## REQUIRED WORK
Reproduce exactly and only the lines running from the one with "Continue the Blender Python script for this scene: part 2, from" through the one with "M_CLIFF = cliff_mat();", both end lines included.

## DATA

·····

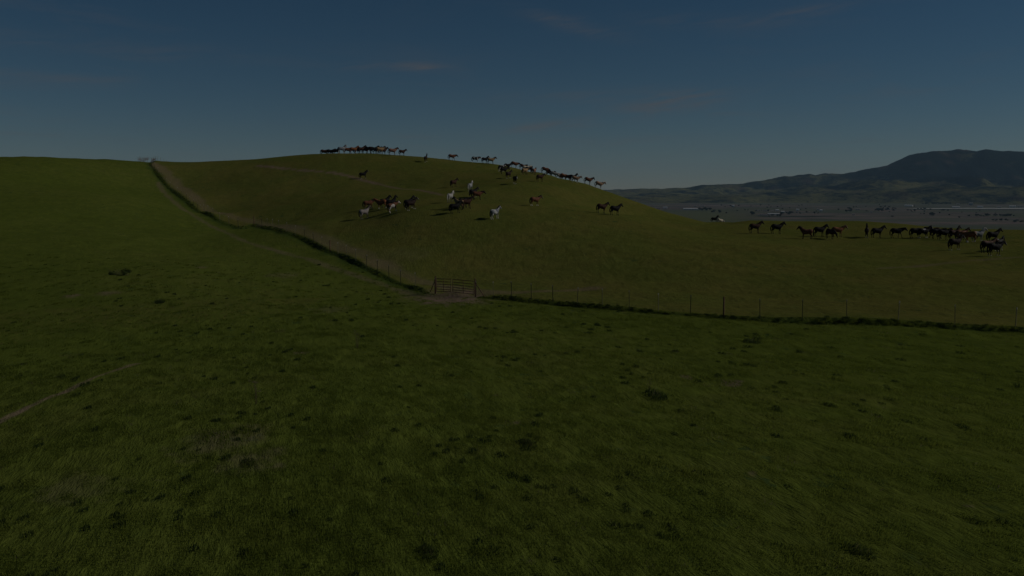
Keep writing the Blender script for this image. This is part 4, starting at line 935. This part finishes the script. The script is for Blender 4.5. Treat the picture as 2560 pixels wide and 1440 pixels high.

·····

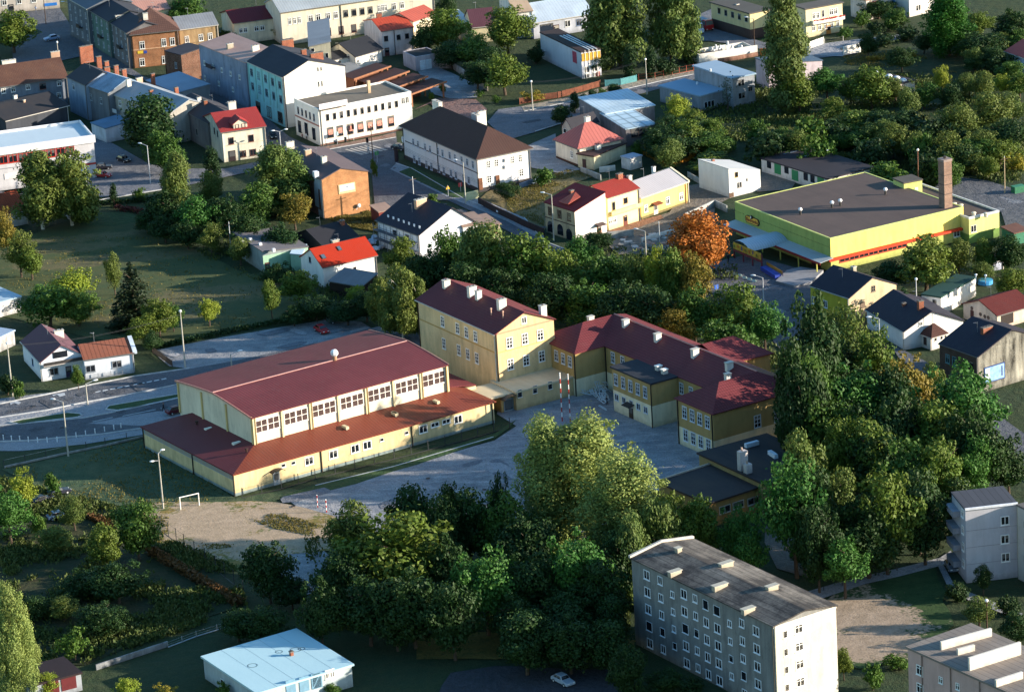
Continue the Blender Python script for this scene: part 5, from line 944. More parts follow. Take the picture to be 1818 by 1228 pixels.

·····

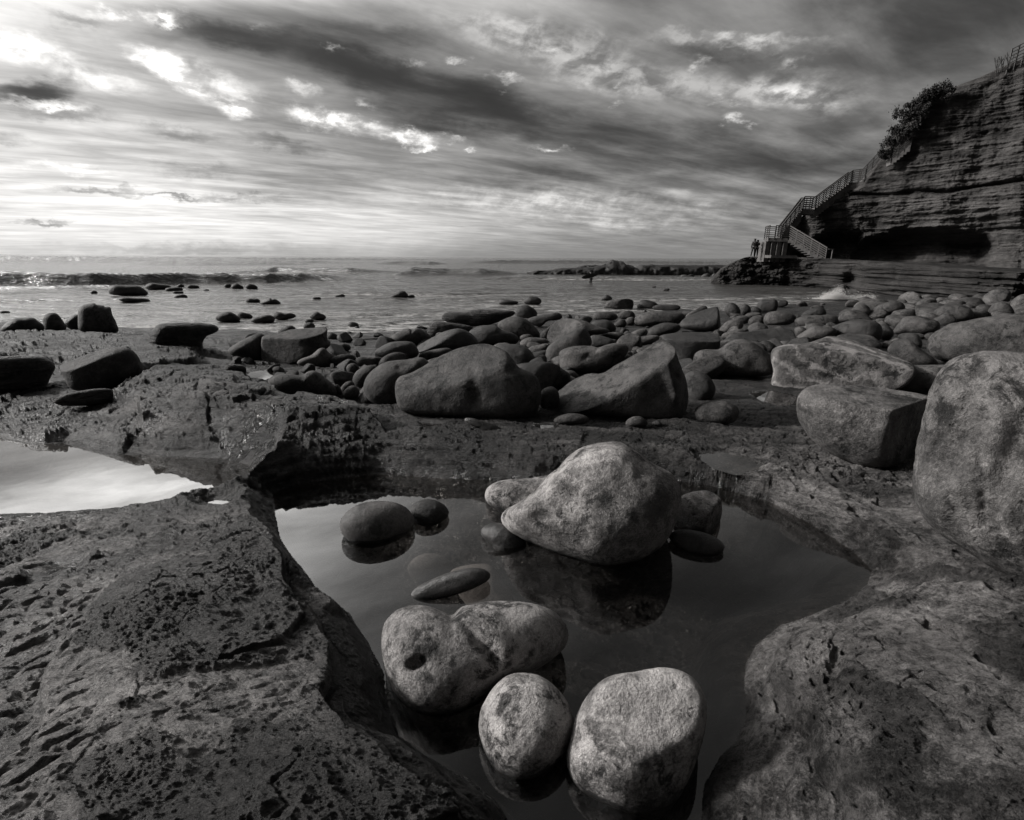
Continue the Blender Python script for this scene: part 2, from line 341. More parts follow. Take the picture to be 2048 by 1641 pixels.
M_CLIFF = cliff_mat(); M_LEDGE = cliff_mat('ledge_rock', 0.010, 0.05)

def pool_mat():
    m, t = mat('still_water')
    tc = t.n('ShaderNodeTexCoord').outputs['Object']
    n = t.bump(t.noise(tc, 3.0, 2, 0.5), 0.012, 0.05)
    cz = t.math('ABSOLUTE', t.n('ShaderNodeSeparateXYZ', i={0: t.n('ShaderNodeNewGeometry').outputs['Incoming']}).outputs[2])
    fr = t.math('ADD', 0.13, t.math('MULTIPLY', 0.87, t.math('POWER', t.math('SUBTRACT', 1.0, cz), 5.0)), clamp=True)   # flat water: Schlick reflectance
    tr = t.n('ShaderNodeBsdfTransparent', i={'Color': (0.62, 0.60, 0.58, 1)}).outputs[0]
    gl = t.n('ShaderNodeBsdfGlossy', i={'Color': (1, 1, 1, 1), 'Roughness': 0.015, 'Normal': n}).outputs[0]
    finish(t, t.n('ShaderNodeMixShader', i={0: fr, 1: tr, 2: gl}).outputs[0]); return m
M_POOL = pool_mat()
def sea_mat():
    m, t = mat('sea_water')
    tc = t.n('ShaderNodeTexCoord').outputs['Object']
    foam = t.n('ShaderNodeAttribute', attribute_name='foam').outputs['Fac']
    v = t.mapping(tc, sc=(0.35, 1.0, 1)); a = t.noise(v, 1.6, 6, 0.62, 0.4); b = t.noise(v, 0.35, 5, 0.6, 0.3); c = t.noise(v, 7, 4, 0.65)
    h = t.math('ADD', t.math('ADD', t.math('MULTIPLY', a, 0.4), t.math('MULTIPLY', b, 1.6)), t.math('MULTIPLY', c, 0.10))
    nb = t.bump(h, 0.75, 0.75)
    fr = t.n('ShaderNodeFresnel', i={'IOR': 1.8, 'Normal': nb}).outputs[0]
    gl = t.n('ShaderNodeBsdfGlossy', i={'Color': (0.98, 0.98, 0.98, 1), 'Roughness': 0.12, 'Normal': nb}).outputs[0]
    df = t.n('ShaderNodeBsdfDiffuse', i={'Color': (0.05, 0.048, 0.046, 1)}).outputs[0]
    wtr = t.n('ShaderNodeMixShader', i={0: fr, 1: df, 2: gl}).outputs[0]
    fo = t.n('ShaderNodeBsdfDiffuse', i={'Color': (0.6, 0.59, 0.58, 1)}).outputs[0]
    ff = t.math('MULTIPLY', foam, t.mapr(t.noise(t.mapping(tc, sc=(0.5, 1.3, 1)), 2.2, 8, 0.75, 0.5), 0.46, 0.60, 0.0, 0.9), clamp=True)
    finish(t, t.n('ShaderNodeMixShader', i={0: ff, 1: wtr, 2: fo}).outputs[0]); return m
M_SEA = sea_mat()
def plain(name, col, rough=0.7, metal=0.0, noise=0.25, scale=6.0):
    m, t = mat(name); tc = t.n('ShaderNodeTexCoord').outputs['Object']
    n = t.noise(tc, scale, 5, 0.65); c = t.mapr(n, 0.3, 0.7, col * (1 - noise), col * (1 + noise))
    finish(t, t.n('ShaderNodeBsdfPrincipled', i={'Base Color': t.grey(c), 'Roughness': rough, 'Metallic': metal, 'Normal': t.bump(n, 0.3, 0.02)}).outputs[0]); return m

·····

## ANSWER IN FULL
Continue the Blender Python script for this scene: part 2, from line 341. More parts follow. Take the picture to be 2048 by 1641 pixels.
M_CLIFF = cliff_mat(); M_LEDGE = cliff_mat('ledge_rock', 0.010, 0.05)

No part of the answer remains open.